De Kore-Eda, on connait maintenant la petite musique comme si elle était un peu la nôtre. Bien avant sa Palme d'Or avec Une affaire de famille qui avait mis tout le monde à peu près d'accord, le cinéaste avait déjà sa '"carte" auprès de celles et ceux qui le tenaient pour un des auteurs japonais les plus importants de sa génération avec des films aussi forts et bouleversants que Nobody knows ou encore Still walking. Ce soudain passage en terre sud-coréenne avec un casting et des équipes techniques entièrement étrangères n'est pas une première pour lui, puisqu'il faut se souvenir de La vérité, son film français avec la Deneuve et la Binoche en pâle contrefaçon bobo du Sonate d'automne de Bergman, où il s'essayait à un vrai-faux jeu de miroir entre cinéma et réalité certes pas désagréable, mais dispensable.
Kore-Eda a certainement passé un cap avec Une affaire de famille où il se laissait aller, enfin, à la gaudriole et à la légèreté sans pour autant laisser tomber son appétence, et son brio, pour le mélodrame familial. Les prestations de Lily Franky et Sakura Endo n'y étaient pas étrangères. Cette famille foutraque de bras cassés attachants faisaient enfin voir un Kore-Eda aussi à l'aise avec la comédie qu'avec le dramatique, et sachant parfaitement doser les deux ingrédients.

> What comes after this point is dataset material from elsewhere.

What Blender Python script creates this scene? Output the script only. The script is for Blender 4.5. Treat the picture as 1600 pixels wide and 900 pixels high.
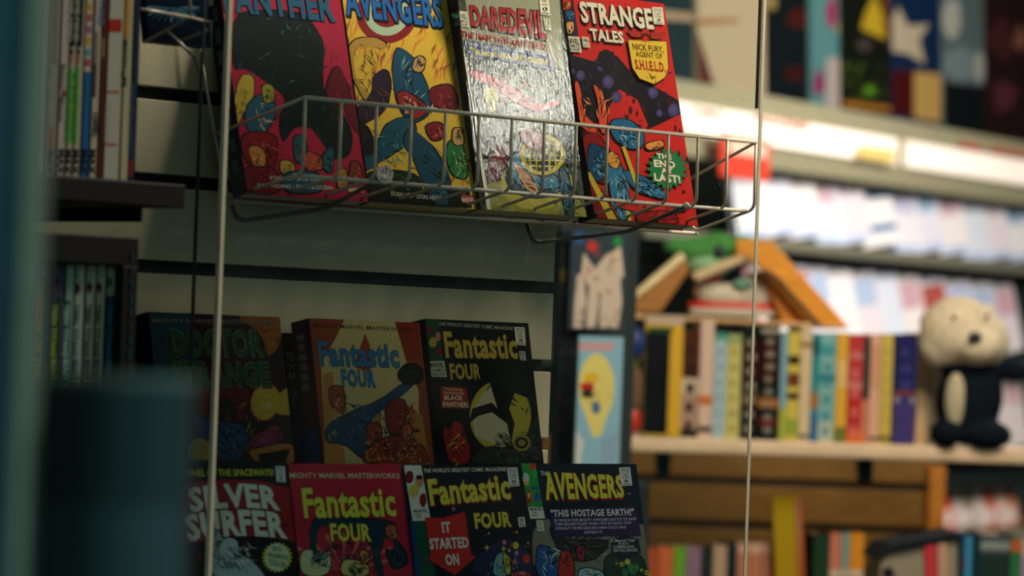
import bpy, bmesh, math, random
from mathutils import Vector, Matrix
import mathutils.geometry as mg

for o in list(bpy.data.objects): bpy.data.objects.remove(o)
SC = bpy.context.scene
COL = SC.collection
PI = math.pi

def lin(c):
    return c/12.92 if c <= .04045 else ((c+.055)/1.055)**2.4
def hexc(h):
    h = h.lstrip('#')
    return tuple(lin(int(h[i:i+2], 16)/255) for i in (0, 2, 4)) + (1.0,)

# ------------------------------------------------------------------ camera
# World: X runs along the slatwall, Y goes into it, Z up. Slatwall's right end is X=0, its face Y=0.
FPX = 5971.2; YAW = .80464; PITCH = .0166; ROLL = .03557
CP = Vector((-2.71536, -2.55602, -.06617))
FW = Vector((math.sin(YAW), math.cos(YAW), 0)); RT = Vector((math.cos(YAW), -math.sin(YAW), 0)); UP = Vector((0, 0, 1))
CF = FW*math.cos(PITCH) + UP*math.sin(PITCH); CU = UP*math.cos(PITCH) - FW*math.sin(PITCH)
CR = RT*math.cos(ROLL) + CU*math.sin(ROLL); CU = CU*math.cos(ROLL) - RT*math.sin(ROLL)
cd = bpy.data.cameras.new('camera'); cam = bpy.data.objects.new('camera', cd); COL.objects.link(cam)
cd.sensor_width = 36; cd.lens = FPX/1600*36; cd.clip_start = .05; cd.clip_end = 100
M = Matrix.Identity(4)
for i in range(3):
    M[i][0] = CR[i]; M[i][1] = CU[i]; M[i][2] = -CF[i]; M[i][3] = CP[i]
cam.matrix_world = M
cd.dof.use_dof = True; cd.dof.focus_distance = 3.66; cd.dof.aperture_fstop = 6.4
SC.camera = cam
FLOOR = -1.45; CEIL = 1.35

# ------------------------------------------------------------------ world, lamps, exposure
W = bpy.data.worlds.new('world'); SC.world = W; W.use_nodes = True
bg = W.node_tree.nodes['Background']; bg.inputs[0].default_value = (.15, .30, .29, 1); bg.inputs[1].default_value = .36
def area(name, loc, target, size, power, col, size_y=None, spread=PI):
    l = bpy.data.lights.new(name, 'AREA'); l.energy = power; l.color = col; l.size = size; l.spread = spread
    if size_y: l.shape = 'RECTANGLE'; l.size_y = size_y
    o = bpy.data.objects.new(name, l); COL.objects.link(o); o.location = loc
    o.rotation_euler = (Vector(target)-Vector(loc)).to_track_quat('-Z', 'Y').to_euler()
    return o
SC.view_settings.view_transform = 'Standard'; SC.view_settings.look = 'None'
SC.view_settings.exposure = 0.0; SC.view_settings.gamma = 1.0; SC.view_settings.use_curve_mapping = False
WARM = (1, .86, .68)
area('pendant_lamp_front', (.7, -.58, 1.2), (-.05, -.1, -.08), .45, 43, WARM)
area('ceiling_spot', (1.841, -1.547, 1.016), (-.093, -.03, .17), .08, 2.0, (1, .93, .84), size_y=.15)
area('ceiling_lamp_shelf', (1.5, .35, 1.3), (2.0, 1.3, -.1), .9, 50, (1, .86, .68))
area('ceiling_lamp_rack', (4.3, 1.5, 1.3), (4.4, 3.1, -.3), 1.2, 135, (1, .95, .9))
area('teal_foreground_fill', (-3.3, -1.7, .7), (-1.75, -1.6, -.2), .9, 4.4, (.66, .95, 1), spread=1.6)  # unseen fill lamp added to brighten the teal things at the left front

# ------------------------------------------------------------------ pixel <-> world
def ray(px, py): return CF + CR*((px-800)/FPX) + CU*((450-py)/FPX)
def project(p):
    d = Vector(p)-CP; z = d.dot(CF)
    return 800+FPX*d.dot(CR)/z, 450-FPX*d.dot(CU)/z
def at_depth(px, py, d): return CP + ray(px, py)*d
def on_plane(px, py, o, n):
    r = ray(px, py); t = (Vector(o)-CP).dot(n)/r.dot(n); return CP + r*t
def onY(px, py, Y): return on_plane(px, py, (0, Y, 0), Vector((0, 1, 0)))
def onX(px, py, X): return on_plane(px, py, (X, 0, 0), Vector((1, 0, 0)))

# ------------------------------------------------------------------ materials (colour comes from the face colours of each part)
def vmat(name, rough=.5, metal=0, spec=.5, bump=0, bscale=60, coat=0, noise=0, nscale=40, stretch=None):
    m = bpy.data.materials.new(name); m.use_nodes = True; nt = m.node_tree; b = nt.nodes['Principled BSDF']
    a = nt.nodes.new('ShaderNodeVertexColor'); a.layer_name = 'Col'
    src = a.outputs[0]
    tc = nt.nodes.new('ShaderNodeTexCoord'); mp = nt.nodes.new('ShaderNodeMapping'); nt.links.new(tc.outputs['Object'], mp.inputs[0])
    if stretch: mp.inputs['Scale'].default_value = stretch
    if noise:
        n = nt.nodes.new('ShaderNodeTexNoise'); n.inputs['Scale'].default_value = nscale; n.inputs['Detail'].default_value = 4
        nt.links.new(mp.outputs[0], n.inputs['Vector'])
        r = nt.nodes.new('ShaderNodeMapRange'); r.inputs[1].default_value = .3; r.inputs[2].default_value = .7
        r.inputs[3].default_value = 1-noise; r.inputs[4].default_value = 1+noise*.6
        nt.links.new(n.outputs[0], r.inputs[0])
        mx = nt.nodes.new('ShaderNodeVectorMath'); mx.operation = 'SCALE'
        nt.links.new(src, mx.inputs[0]); nt.links.new(r.outputs[0], mx.inputs['Scale']); src = mx.outputs[0]
    nt.links.new(src, b.inputs['Base Color'])
    b.inputs['Roughness'].default_value = rough; b.inputs['Metallic'].default_value = metal
    b.inputs['Specular IOR Level'].default_value = spec; b.inputs['Coat Weight'].default_value = coat
    if bump:
        n2 = nt.nodes.new('ShaderNodeTexNoise'); n2.inputs['Scale'].default_value = bscale; n2.inputs['Detail'].default_value = 3
        nt.links.new(mp.outputs[0], n2.inputs['Vector'])
        bp = nt.nodes.new('ShaderNodeBump'); bp.inputs['Strength'].default_value = bump; bp.inputs['Distance'].default_value = .002
        nt.links.new(n2.outputs[0], bp.inputs['Height']); nt.links.new(bp.outputs[0], b.inputs['Normal'])
    return m
PRINT = vmat('printed_cover_stock', .6, spec=.03, noise=.22, nscale=900, bump=.08, bscale=120)
GLOSS = vmat('laminated_cover_stock', .1, spec=.5, bump=.085, bscale=300, noise=.2, nscale=900, stretch=(1, .35, 1))
PAPER = vmat('paper_pages', .8, spec=.2, noise=.12, nscale=300, stretch=(1, 1, 1))
PAINT = vmat('satin_paint', .55, spec=.15, noise=.10, nscale=30, bump=.1)
MELA = vmat('slatwall_laminate', .55, spec=.35, noise=.12, nscale=6, bump=.15, bscale=300)
WIRE = vmat('powder_coated_wire', .32, spec=.55, noise=.08, nscale=200)
WOODM = vmat('varnished_wood', .45, spec=.4, noise=.28, nscale=18, bump=.1, stretch=(1, 1, 8))
PLUSH = vmat('plush_fur', .95, spec=.1, noise=.22, nscale=130, bump=1, bscale=220)
CLOTH = vmat('cloth', .9, spec=.1, noise=.2, nscale=120, bump=.6, bscale=300)
PLAST = vmat('moulded_plastic', .4, spec=.5)
CONC = vmat('floor_covering', .6, spec=.3, noise=.2, nscale=3)
def clear_mat():
    m = bpy.data.materials.new('clear_acrylic'); m.use_nodes = True; nt = m.node_tree; nt.nodes.clear()
    out = nt.nodes.new('ShaderNodeOutputMaterial'); tr = nt.nodes.new('ShaderNodeBsdfTransparent'); tr.inputs[0].default_value = (.97, .985, .975, 1)
    gl = nt.nodes.new('ShaderNodeBsdfGlossy'); gl.inputs['Roughness'].default_value = .08
    df = nt.nodes.new('ShaderNodeBsdfDiffuse'); df.inputs[0].default_value = (.7, .75, .7, 1)
    n = nt.nodes.new('ShaderNodeTexNoise'); n.inputs['Scale'].default_value = 9; n.inputs['Detail'].default_value = 6; n.inputs['Distortion'].default_value = .6
    tc = nt.nodes.new('ShaderNodeTexCoord'); nt.links.new(tc.outputs['Object'], n.inputs['Vector'])
    r = nt.nodes.new('ShaderNodeMapRange'); r.inputs[1].default_value = .35; r.inputs[2].default_value = .8; r.inputs[3].default_value = 0; r.inputs[4].default_value = .012
    nt.links.new(n.outputs[0], r.inputs[0])
    m1 = nt.nodes.new('ShaderNodeMixShader'); m2 = nt.nodes.new('ShaderNodeMixShader')
    fr = nt.nodes.new('ShaderNodeFresnel'); fr.inputs[0].default_value = 1.08
    nt.links.new(fr.outputs[0], m1.inputs[0]); nt.links.new(tr.outputs[0], m1.inputs[1]); nt.links.new(gl.outputs[0], m1.inputs[2])
    nt.links.new(r.outputs[0], m2.inputs[0]); nt.links.new(m1.outputs[0], m2.inputs[1]); nt.links.new(df.outputs[0], m2.inputs[2])
    nt.links.new(m2.outputs[0], out.inputs[0]); return m
CLEAR = clear_mat()
def emit_mat(name, s):
    m = bpy.data.materials.new(name); m.use_nodes = True; nt = m.node_tree; b = nt.nodes['Principled BSDF']
    a = nt.nodes.new('ShaderNodeVertexColor'); a.layer_name = 'Col'
    nt.links.new(a.outputs[0], b.inputs['Base Color']); nt.links.new(a.outputs[0], b.inputs['Emission Color']); b.inputs['Emission Strength'].default_value = s
    return m
LIT = emit_mat('backlit_panel', .25)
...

Car la famille reste le grand sujet du cinéma de ce cinéaste qui, au coeur d'une société japonaise guindée et traditionnaliste, a toujours autant de mal à remettre en cause ses piliers.
Tout comme la famille Shibata ramassait des enfants perdus comme on ramasse des chatons mouillés pas encore sevrés, Sang-yeon et Dong-Soo se livrent à un petit trafic assez lucratif mais risqué, puisqu'ils sont dans le viseur de deux policières de la protection des mineurs: ils vendent à des couples fortunés mais stériles des nourrissons que des mamans désoeuvrées abandonnent dans les "baby box" des orphelinats, spécificité toute sud-coréenne.
Si on peut regretter que le dernier quart d'heure n'aille pas plus vite au dénouement, - petit pêché mignon du cinéaste qui sait prendre son temps sur de légers arpèges de guitare -, cette ballade en estafette délabrée, le lardon en bandoulières avec ses imprévus cocasses et ses rabibochages attendus (l'incruste de ce gamin malin comme tout et terriblement attachant qui va mettre de la couleur dans ce road-movie, le début de romance attendue entre la jeune maman et Dong-Soo qui a grandi dans un orphelinat), Les bonnes étoiles emporte le morceau, une fois de plus, par son incroyable humanité, sa bienveillance de tous les instants.
Avec deux petits trucs en plus: un sens de l'humour qui rend les dialogues entre les personnages succulents, et une nouvelle manière de faire se percuter sans prévenir la douceur d'une échappée belle impromptue et des éléments de série noire dont on ne sait trop s'il faut en sourire ou en frémir (les deux policières se posant des questions sur la probité de leur surveillance, la présence furtive des deux petites frappes qui rackettent le magasin de Sang-yeon l'intermède cocasse du contrôle routier par ce flic jovial et sympathique comme tout). Car, pour celles et ceux qui sont attentifs, il se passe quelque chose de très violent dans le dénouement de cette histoire que Kore-Eda évacue au terme d'une ellipse lapidaire plus que gonflée.
Les bougons diront qu'il n'y a rien de bien étonnant là-dedans pour un film de Hirokazu mais ils auront tort: voilà un cinéaste qui évolue à son rythme sans se démettre de ses obsessions (sans compter que son passage dans le polar tordu avec l'excellent The third murder en 2017 lui a peut-être inculqué un art de frapper sans retenue). Sa façon de mêler mélodrame, film policier et fable morale, dans pareil régime de merveilleuse fluidité dont il a le secret est tout de même du grand art.
Tous les comédiens sont fabuleux y compris les gamins, Kore-Eda étant un de ceux qui savent le mieux les diriger devant la caméra, c'est depuis longtemps une certitude.